The crystal football may seem far away at this point, but that doesn't mean that the SEC is in a down year.

It's quite the opposite, in fact.

SEC teams currently occupy Nos. 4-9 in the current BCS standings, the first time in history that six teams from the same conference have been in the Top 10.

Last season, it was "Alabama, LSU and everybody else." Whether that moniker was fair or not, it's clear that the SEC is much deeper in this 2012 season than any other year in recent memory.

After it established dominance over the rest of the country, the fear in the SEC was always that the conference would cannibalize itself and prevent the best team or teams from making the BCS National Championship Game.

That is exactly what is happening this season.

The conference has enjoyed so much success over the last decade due to its defensive prowess, and this season is no different.
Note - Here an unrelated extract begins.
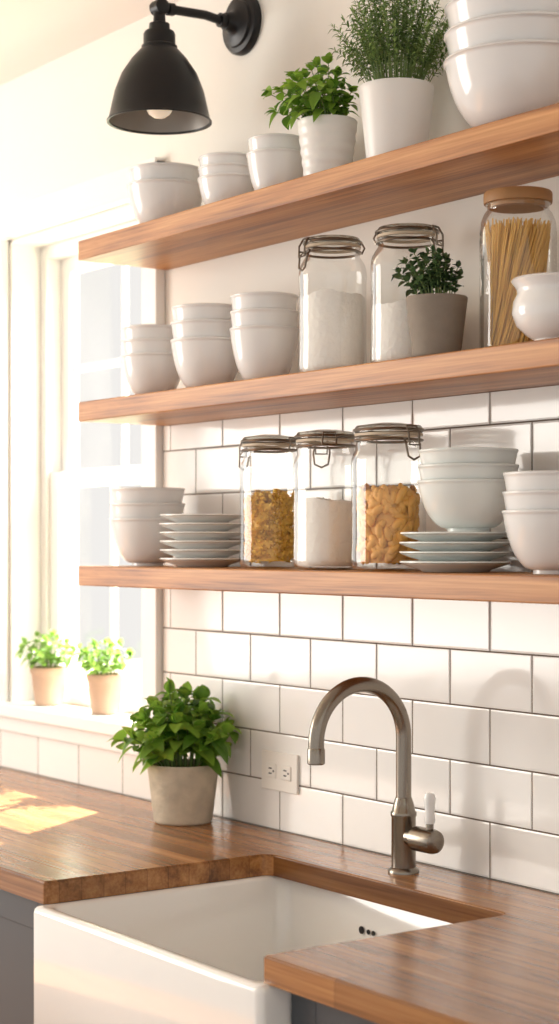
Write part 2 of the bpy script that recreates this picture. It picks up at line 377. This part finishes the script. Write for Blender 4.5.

The SEC currently boasts four of the top 13 defenses in the nation (Alabama, LSU, Florida and South Carolina) in terms of total defense, and five of the top 19 in scoring defense (the previous four teams plus Vanderbilt).

Alabama now has a loss, but the Crimson Tide still boast a stellar defense and an offense that is a model of efficiency. It may not get a chance to repeat as national champion, but even with a loss, it's clear that Alabama is still a top-flight team based on what we've seen throughout the entire season.

Georgia's 35-7 loss to South Carolina earlier in the season may be hard for voters to overlook, but after the Bulldogs got through an early-season barrage of suspensions and injuries, they started playing like a championship team. They've outscored their opposition 75-10 over the last two games and finally got the running game, passing game and defense clicking at the same time.

When that happens, look out.

The other SEC teams in the Top 10—Florida, LSU, Texas A&M and South Carolina—all play at an elite level in at least one phase of the game.

I know, I know, you can't be one-dimensional and win championships.

That's absolutely correct. But you still can be very, very good, and all four of those teams are just that.

The bottom half of the league—particularly Auburn, Kentucky and Arkansas—are disasters. But that's true in most other conferences as well, and shouldn't take away from just how good the top half is in 2012.

Just because it looks like the SEC won't win a BCS National Championship this season doesn't mean that it's a down season in the SEC. The SEC is so good and deep that its strength is what's going to prevent it from hoisting the crystal football.